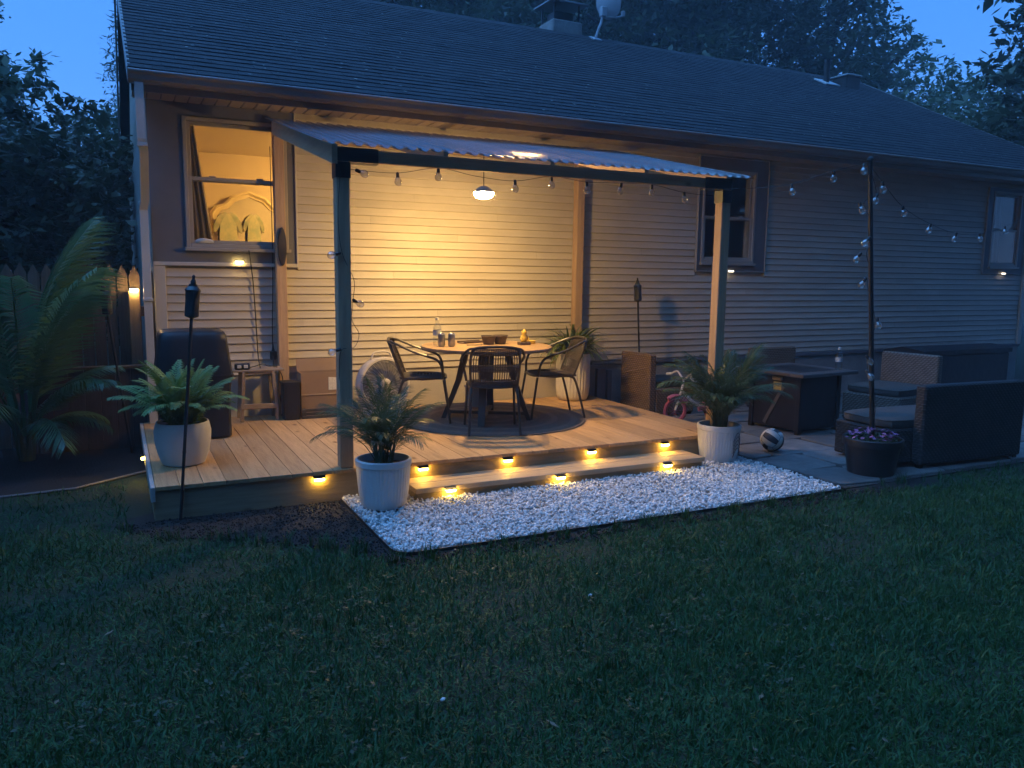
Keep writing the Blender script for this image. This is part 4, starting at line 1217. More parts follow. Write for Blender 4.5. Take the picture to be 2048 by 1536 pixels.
def frond_mesh(name, L_, n, ll, lw, a0, a1, phi=.95, droop=.5, start=.18, taper=.6, fold=.35, seed=0, rach=.006):
    """pinnate leaf growing from the origin toward +x: rachis bends from a0 to a1 (angle from vertical)"""
    rs = random.Random(seed)
    P = []; p = Vector((0, 0, 0)); S = 22
    for i in range(S + 1):
        u = i / S; a = a0 + (a1 - a0) * u ** 1.4
        P.append((p.copy(), Vector((math.sin(a), 0, math.cos(a)))))
        p = p + P[-1][1] * (L_ / S)
    m = MB(); m.tube([q[0] for q in P], [rach * (1 - .8 * i / S) for i in range(S + 1)], 5)
    for i in range(n):
        u = start + (1 - start) * (i + .5) / n
        k = min(int(u * S), S - 1); fr = u * S - k
        base = P[k][0].lerp(P[k + 1][0], fr); tg = P[k][1]
        nrm = Vector((-tg.z, 0, tg.x)) * -1
        w = math.sin(math.pi * min(1, (u - start) / (1 - start) * .86 + .14)) ** .6
        ln = ll * (w * taper + (1 - taper)) * rs.uniform(.88, 1.1)
        ph = phi * (1.1 - .55 * u) + rs.uniform(-.08, .08)
        for s in (-1, 1):
            sd = Vector((0, s, 0))
            d = (tg * math.cos(ph) + sd * math.sin(ph) + nrm * fold).normalized()
            p0 = base; p1 = base + d * ln * .5; d2 = (d - Vector((0, 0, 1)) * droop).normalized()
            p2 = p1 + d2 * ln * .5
            wv = tg.cross(d).cross(d); wv = (tg - d * tg.dot(d)).normalized() * lw * .5
            m.add([p0 - wv * .4, p0 + wv * .4, p1 + wv, p1 - wv, p2], [(0, 1, 2, 3), (3, 2, 4)])
    me = m.mesh(name, False)
    return me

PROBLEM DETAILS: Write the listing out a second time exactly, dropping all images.

RESULT BELOW:
Keep writing the Blender script for this image. This is part 4, starting at line 1217. More parts follow. Write for Blender 4.5. Take the picture to be 2048 by 1536 pixels.
def frond_mesh(name, L_, n, ll, lw, a0, a1, phi=.95, droop=.5, start=.18, taper=.6, fold=.35, seed=0, rach=.006):
    """pinnate leaf growing from the origin toward +x: rachis bends from a0 to a1 (angle from vertical)"""
    rs = random.Random(seed)
    P = []; p = Vector((0, 0, 0)); S = 22
    for i in range(S + 1):
        u = i / S; a = a0 + (a1 - a0) * u ** 1.4
        P.append((p.copy(), Vector((math.sin(a), 0, math.cos(a)))))
        p = p + P[-1][1] * (L_ / S)
    m = MB(); m.tube([q[0] for q in P], [rach * (1 - .8 * i / S) for i in range(S + 1)], 5)
    for i in range(n):
        u = start + (1 - start) * (i + .5) / n
        k = min(int(u * S), S - 1); fr = u * S - k
        base = P[k][0].lerp(P[k + 1][0], fr); tg = P[k][1]
        nrm = Vector((-tg.z, 0, tg.x)) * -1
        w = math.sin(math.pi * min(1, (u - start) / (1 - start) * .86 + .14)) ** .6
        ln = ll * (w * taper + (1 - taper)) * rs.uniform(.88, 1.1)
        ph = phi * (1.1 - .55 * u) + rs.uniform(-.08, .08)
        for s in (-1, 1):
            sd = Vector((0, s, 0))
            d = (tg * math.cos(ph) + sd * math.sin(ph) + nrm * fold).normalized()
            p0 = base; p1 = base + d * ln * .5; d2 = (d - Vector((0, 0, 1)) * droop).normalized()
            p2 = p1 + d2 * ln * .5
            wv = tg.cross(d).cross(d); wv = (tg - d * tg.dot(d)).normalized() * lw * .5
            m.add([p0 - wv * .4, p0 + wv * .4, p1 + wv, p1 - wv, p2], [(0, 1, 2, 3), (3, 2, 4)])
    me = m.mesh(name, False)
    return me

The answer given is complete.